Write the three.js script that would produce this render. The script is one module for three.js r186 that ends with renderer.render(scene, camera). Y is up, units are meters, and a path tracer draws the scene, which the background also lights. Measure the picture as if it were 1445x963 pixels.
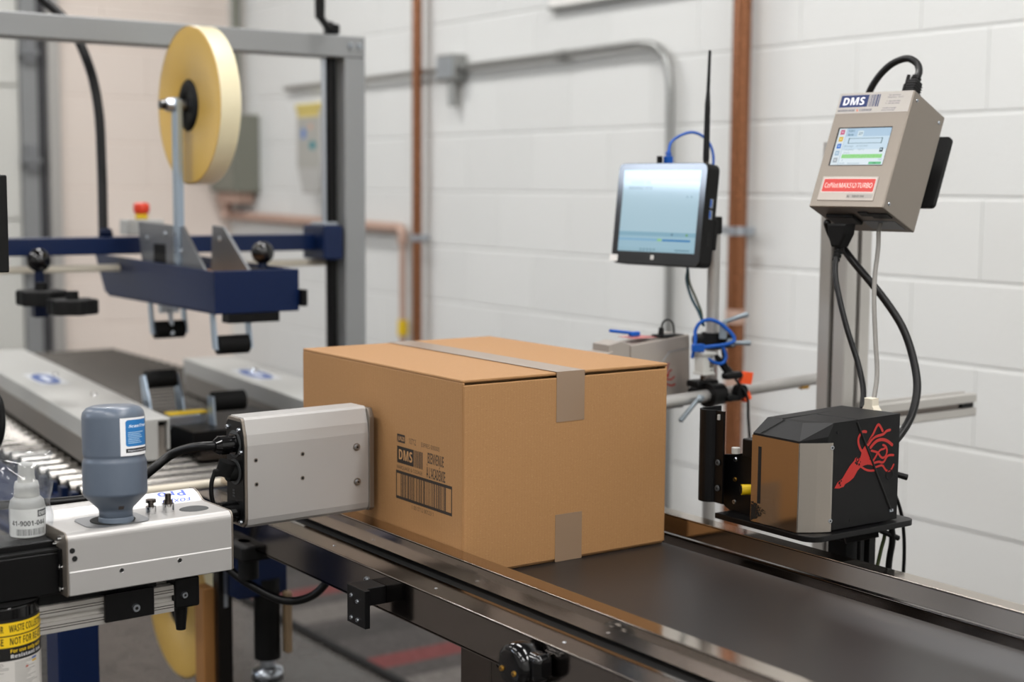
import * as THREE from 'three';
import { RoundedBoxGeometry } from 'three/addons/geometries/RoundedBoxGeometry.js';
import { ConvexGeometry } from 'three/addons/geometries/ConvexGeometry.js';
import { mergeGeometries } from 'three/addons/utils/BufferGeometryUtils.js';
import { RectAreaLightUniformsLib } from 'three/addons/lights/RectAreaLightUniformsLib.js';

// ------------------------------------------------------------------ camera, light, exposure
// World: X runs along the conveyor, Y is up (floor at 0, belt at 0.80), the block wall lies towards -Z.
const scene = new THREE.Scene();
const camera = new THREE.PerspectiveCamera(25.973, 1445 / 963, 0.05, 60);
camera.position.set(1.5878, 1.3118, 1.0440);
camera.up.set(-0.08873, 0.99460, -0.05376);
camera.lookAt(1.5878 - 0.81260, 1.3118 - 0.10350, 1.0440 - 0.57356);
camera.focus = 1.91;
camera.userData.fStop = 3.2;
const renderer = new THREE.WebGLRenderer({ antialias: true });
renderer.toneMapping = THREE.LinearToneMapping;
renderer.toneMappingExposure = 1.0;
renderer.outputColorSpace = THREE.SRGBColorSpace;
renderer.shadowMap.enabled = true;
scene.background = new THREE.Color(0x101012);
RectAreaLightUniformsLib.init();
const CEIL = 3.4, LAMP_POWER = 20.5, LAMP_GLOW = 6, LAMP_COLOR = 0xfffdfb, DAY_COLOR = 0xdcebff, DAY_POWER = 9;
const LAMPS = [];                       // [x, z] of the ceiling panels
for (const x of [-3.4, -1.0, 1.0, 2.9]) for (const z of [-0.55, 1.7, 4.0]) LAMPS.push([x, z]);
for (const [x, z] of LAMPS) {
  const l = new THREE.RectAreaLight(LAMP_COLOR, LAMP_POWER * (z > 3 ? 0.5 : z < 0 ? 1.25 : 1.15) * (x > 2 ? 1.5 : 1), 1.2, 0.3);   // the rear row is dimmed
  l.position.set(x, CEIL - 0.075, z); l.lookAt(x, 0, z); scene.add(l);
}

{ // daylight from the high window in the front wall, far left behind the camera
  const l = new THREE.RectAreaLight(DAY_COLOR, DAY_POWER, 1.7, 0.6);
  l.position.set(-4.0, 2.98, 5.93); l.lookAt(-4.0, 2.98, 0); scene.add(l);
}

// ------------------------------------------------------------------ helpers
const D = Math.PI / 180;
let seed = 7;
const rnd = () => (seed = (seed * 16807) % 2147483647) / 2147483647;
const taken = {};
const numbered = n => { const k = taken[n] = (taken[n] ?? -1) + 1; return k ? n + '_' + String(k).padStart(3, '0') : n; };
function finish(o) { o.castShadow = o.receiveShadow = true; return o; }
function merge(gs) {
  if (!Array.isArray(gs)) return gs;
  const list = gs.flat(9).map(g => { const k = g.index ? g.toNonIndexed() : g; for (const a of Object.keys(k.attributes)) if (!['position', 'normal', 'uv'].includes(a)) k.deleteAttribute(a); return k; });
  return list.length === 1 ? list[0] : mergeGeometries(list);
}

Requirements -
Pictures in the data above should not be copied; transcribe everything else exactly.

Worked solution -
Write the three.js script that would produce this render. The script is one module for three.js r186 that ends with renderer.render(scene, camera). Y is up, units are meters, and a path tracer draws the scene, which the background also lights. Measure the picture as if it were 1445x963 pixels.
import * as THREE from 'three';
import { RoundedBoxGeometry } from 'three/addons/geometries/RoundedBoxGeometry.js';
import { ConvexGeometry } from 'three/addons/geometries/ConvexGeometry.js';
import { mergeGeometries } from 'three/addons/utils/BufferGeometryUtils.js';
import { RectAreaLightUniformsLib } from 'three/addons/lights/RectAreaLightUniformsLib.js';

// ------------------------------------------------------------------ camera, light, exposure
// World: X runs along the conveyor, Y is up (floor at 0, belt at 0.80), the block wall lies towards -Z.
const scene = new THREE.Scene();
const camera = new THREE.PerspectiveCamera(25.973, 1445 / 963, 0.05, 60);
camera.position.set(1.5878, 1.3118, 1.0440);
camera.up.set(-0.08873, 0.99460, -0.05376);
camera.lookAt(1.5878 - 0.81260, 1.3118 - 0.10350, 1.0440 - 0.57356);
camera.focus = 1.91;
camera.userData.fStop = 3.2;
const renderer = new THREE.WebGLRenderer({ antialias: true });
renderer.toneMapping = THREE.LinearToneMapping;
renderer.toneMappingExposure = 1.0;
renderer.outputColorSpace = THREE.SRGBColorSpace;
renderer.shadowMap.enabled = true;
scene.background = new THREE.Color(0x101012);
RectAreaLightUniformsLib.init();
const CEIL = 3.4, LAMP_POWER = 20.5, LAMP_GLOW = 6, LAMP_COLOR = 0xfffdfb, DAY_COLOR = 0xdcebff, DAY_POWER = 9;
const LAMPS = [];                       // [x, z] of the ceiling panels
for (const x of [-3.4, -1.0, 1.0, 2.9]) for (const z of [-0.55, 1.7, 4.0]) LAMPS.push([x, z]);
for (const [x, z] of LAMPS) {
  const l = new THREE.RectAreaLight(LAMP_COLOR, LAMP_POWER * (z > 3 ? 0.5 : z < 0 ? 1.25 : 1.15) * (x > 2 ? 1.5 : 1), 1.2, 0.3);   // the rear row is dimmed
  l.position.set(x, CEIL - 0.075, z); l.lookAt(x, 0, z); scene.add(l);
}

{ // daylight from the high window in the front wall, far left behind the camera
  const l = new THREE.RectAreaLight(DAY_COLOR, DAY_POWER, 1.7, 0.6);
  l.position.set(-4.0, 2.98, 5.93); l.lookAt(-4.0, 2.98, 0); scene.add(l);
}

// ------------------------------------------------------------------ helpers
const D = Math.PI / 180;
let seed = 7;
const rnd = () => (seed = (seed * 16807) % 2147483647) / 2147483647;
const taken = {};
const numbered = n => { const k = taken[n] = (taken[n] ?? -1) + 1; return k ? n + '_' + String(k).padStart(3, '0') : n; };
function finish(o) { o.castShadow = o.receiveShadow = true; return o; }
function merge(gs) {
  if (!Array.isArray(gs)) return gs;
  const list = gs.flat(9).map(g => { const k = g.index ? g.toNonIndexed() : g; for (const a of Object.keys(k.attributes)) if (!['position', 'normal', 'uv'].includes(a)) k.deleteAttribute(a); return k; });
  return list.length === 1 ? list[0] : mergeGeometries(list);
}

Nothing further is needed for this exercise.